Hi everyone, I've been very absent and have missed most of the last month. I just caught up with the last couple of days -
Dale I am also THRILLED you are moving on. I feel the world takes a step with you.
Jean, I would love to go to an anger meditation. Do tell! It's still the main issue for me - his and mine!
Beth, Good luck and lots of love this weekend.
Stray, you sound like you are dealing great in a very painful situation. I like the idea of not speaking so quickly, like not eating too quickly.
..;and evryone else. It's good to be back.
I just sat 'properly' for the first time in a month. I have grabbed the odd coach or beach or rehearsal moment, but i find being on tour very hard. I know to sit on tour regularly would help be be more centred, but it is an ongoing process.
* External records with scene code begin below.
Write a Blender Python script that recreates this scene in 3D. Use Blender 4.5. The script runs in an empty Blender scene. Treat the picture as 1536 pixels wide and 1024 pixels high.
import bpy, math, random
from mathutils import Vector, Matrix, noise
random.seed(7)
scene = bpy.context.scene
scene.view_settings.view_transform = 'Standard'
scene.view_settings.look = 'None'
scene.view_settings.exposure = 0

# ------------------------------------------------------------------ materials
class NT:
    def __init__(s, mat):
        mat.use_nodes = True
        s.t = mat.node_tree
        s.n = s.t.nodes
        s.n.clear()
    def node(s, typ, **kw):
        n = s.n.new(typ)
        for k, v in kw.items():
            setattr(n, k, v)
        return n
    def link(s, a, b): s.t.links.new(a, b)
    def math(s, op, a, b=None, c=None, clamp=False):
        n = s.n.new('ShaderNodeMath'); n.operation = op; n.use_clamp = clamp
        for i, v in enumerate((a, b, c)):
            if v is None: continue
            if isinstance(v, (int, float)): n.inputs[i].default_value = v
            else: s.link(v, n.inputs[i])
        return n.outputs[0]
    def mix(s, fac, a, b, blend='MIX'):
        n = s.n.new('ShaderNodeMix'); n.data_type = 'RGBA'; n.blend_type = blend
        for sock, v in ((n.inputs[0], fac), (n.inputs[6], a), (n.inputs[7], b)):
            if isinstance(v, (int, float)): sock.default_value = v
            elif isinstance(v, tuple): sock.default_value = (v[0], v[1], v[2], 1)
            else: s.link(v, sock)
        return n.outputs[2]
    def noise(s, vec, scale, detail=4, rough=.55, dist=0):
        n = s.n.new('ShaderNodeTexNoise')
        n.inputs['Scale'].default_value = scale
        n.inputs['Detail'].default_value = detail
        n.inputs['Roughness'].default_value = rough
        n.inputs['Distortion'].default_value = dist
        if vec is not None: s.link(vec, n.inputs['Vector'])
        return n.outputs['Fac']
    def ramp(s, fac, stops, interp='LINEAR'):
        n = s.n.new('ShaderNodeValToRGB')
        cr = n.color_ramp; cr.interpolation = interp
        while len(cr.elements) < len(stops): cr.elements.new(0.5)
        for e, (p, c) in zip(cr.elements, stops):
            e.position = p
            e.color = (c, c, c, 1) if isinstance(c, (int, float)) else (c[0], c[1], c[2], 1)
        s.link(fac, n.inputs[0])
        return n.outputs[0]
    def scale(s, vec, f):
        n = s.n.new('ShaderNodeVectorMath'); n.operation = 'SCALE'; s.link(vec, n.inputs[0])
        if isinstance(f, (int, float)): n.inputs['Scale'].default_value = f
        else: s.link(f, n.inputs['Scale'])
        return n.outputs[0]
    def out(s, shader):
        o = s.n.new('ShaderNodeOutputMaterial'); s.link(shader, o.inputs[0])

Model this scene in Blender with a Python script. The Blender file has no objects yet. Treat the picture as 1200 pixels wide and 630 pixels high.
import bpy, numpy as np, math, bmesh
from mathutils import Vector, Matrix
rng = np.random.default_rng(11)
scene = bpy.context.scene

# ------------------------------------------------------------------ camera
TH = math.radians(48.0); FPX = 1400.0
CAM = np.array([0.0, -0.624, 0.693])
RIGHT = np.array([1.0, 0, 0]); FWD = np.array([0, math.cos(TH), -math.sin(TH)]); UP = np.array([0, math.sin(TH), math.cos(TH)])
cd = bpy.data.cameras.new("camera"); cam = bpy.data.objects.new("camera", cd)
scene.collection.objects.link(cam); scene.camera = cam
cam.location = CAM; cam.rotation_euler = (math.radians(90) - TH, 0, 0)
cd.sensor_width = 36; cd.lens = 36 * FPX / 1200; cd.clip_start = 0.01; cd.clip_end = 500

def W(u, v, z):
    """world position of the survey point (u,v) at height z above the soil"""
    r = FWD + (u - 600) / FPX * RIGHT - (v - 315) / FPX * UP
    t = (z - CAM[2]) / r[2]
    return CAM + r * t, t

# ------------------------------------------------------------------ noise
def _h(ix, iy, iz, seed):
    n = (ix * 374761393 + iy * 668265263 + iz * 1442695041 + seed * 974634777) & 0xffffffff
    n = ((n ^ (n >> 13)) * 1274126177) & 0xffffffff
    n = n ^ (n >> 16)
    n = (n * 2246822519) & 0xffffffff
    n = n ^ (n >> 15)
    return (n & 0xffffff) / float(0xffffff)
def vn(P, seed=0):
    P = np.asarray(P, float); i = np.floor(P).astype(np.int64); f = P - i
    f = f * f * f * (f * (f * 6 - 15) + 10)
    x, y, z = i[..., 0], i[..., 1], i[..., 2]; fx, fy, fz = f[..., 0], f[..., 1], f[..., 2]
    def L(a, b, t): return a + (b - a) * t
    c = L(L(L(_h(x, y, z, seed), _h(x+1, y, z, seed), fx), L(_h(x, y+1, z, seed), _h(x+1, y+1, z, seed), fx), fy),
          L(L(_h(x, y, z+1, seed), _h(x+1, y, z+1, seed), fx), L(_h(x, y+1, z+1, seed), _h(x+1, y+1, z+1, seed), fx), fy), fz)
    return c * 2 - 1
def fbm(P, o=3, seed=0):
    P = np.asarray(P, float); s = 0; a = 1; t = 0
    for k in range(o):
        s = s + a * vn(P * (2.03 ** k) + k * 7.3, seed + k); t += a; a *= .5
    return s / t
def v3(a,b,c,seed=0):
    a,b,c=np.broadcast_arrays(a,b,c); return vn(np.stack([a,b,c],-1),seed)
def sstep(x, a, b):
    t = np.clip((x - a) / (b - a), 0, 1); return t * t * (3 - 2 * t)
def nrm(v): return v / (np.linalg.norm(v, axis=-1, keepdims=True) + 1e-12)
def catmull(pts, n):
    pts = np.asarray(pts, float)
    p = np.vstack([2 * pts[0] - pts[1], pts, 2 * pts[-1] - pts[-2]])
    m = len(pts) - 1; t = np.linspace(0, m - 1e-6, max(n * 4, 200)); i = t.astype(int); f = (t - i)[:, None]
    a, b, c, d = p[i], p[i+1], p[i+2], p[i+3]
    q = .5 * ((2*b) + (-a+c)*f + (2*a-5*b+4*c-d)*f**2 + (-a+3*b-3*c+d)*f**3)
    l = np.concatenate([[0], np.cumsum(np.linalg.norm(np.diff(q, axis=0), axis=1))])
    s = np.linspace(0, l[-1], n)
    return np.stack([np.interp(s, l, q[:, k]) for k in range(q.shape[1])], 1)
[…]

I am home now and J and I just dealing with sorting out our threads. Alot going on for him helping his aged and ailing parents moving, and having been alone for so long, and for me having been away...we still seem to fall into anger more easily than feeling our disappointment and sadness, and therfore intimacy. It's a long road.
Big changed tho' for me. I have committed to going on an Arvon writing course in November and am taking - finally - the first steps to starting my own festival of music in the vines. I am sick of following other people's (often extremely egocentric) gestures. It feels very exciting and that I have turned the corner and am moving back towards home. I am sure meditation had helped me come to this point - listen and be still enough to hear my creative voice calling. i'm still here!
Love to all of you.
Wow, Ruth, the Arvon gig sounds great. (I had to google it; here in the sticks of America we've never heard of it.)
I'd think formal meditation on tour would be very hard -- everything is "just for now," and there's no structure or altar space to bring you back to it.
Yes, moving on. At the moment I'm appalled at the idiocy of giving up a lucrative, pleasant job with great benefits to do a tomfool thing like massage, but there's no doubt in my mind that I have to do it. I told my boss a couple weeks ago, unofficially, that I'll finish out the current project and then I'm leaving. So I haven't quite burnt my bridges, I guess, but I've soaked them with gasoline :-)
Hi Ruth! Good to have you back.
Dale: It is great that you are going for the massage 100%. It encourages me to attempt the same thing once I move - probably at the turn of the year. I feel ridiculously pleased about this news of yours .....
Anger. I'll be interested in Jean's report on this as well. I had a calm, peaceful sit this morning and then ten minutes later I had some news that had me thumping cushions - literally. It has passed now thank heavens. But anger is an emotion that frightens me a lot ... what it can turn me into.
Keri wrote last week about a class she’s taking. It’s called "Deep Listening" taught by Pauline Oliveros who was a contemporary of John Cage. Keri said, “she is like a zen monk, calm and centered” She lives in Kingston, and I think that’s somewhere near New York. They were instructed to bring a ‘found sound’ to class. Keri brought her bike wheel.
The possibilities are endless with the idea of ‘found sound’. what can you hear right now? right where you are sitting.
John Cage put Zen Buddhist beliefs into practice through music. He described his music as "purposeless play", but "this play is an affirmation of life—not an attempt to bring order out of chaos, nor to suggest improvements in creation, but simply to wake up to the very life we are living, which is so excellent once one gets one’s mind and desires out the way and lets it act of its own accord." (Hence his favorite Japanese Zen Buddhist saying Nichi nichi kore ko nichi -Every day is a good day.)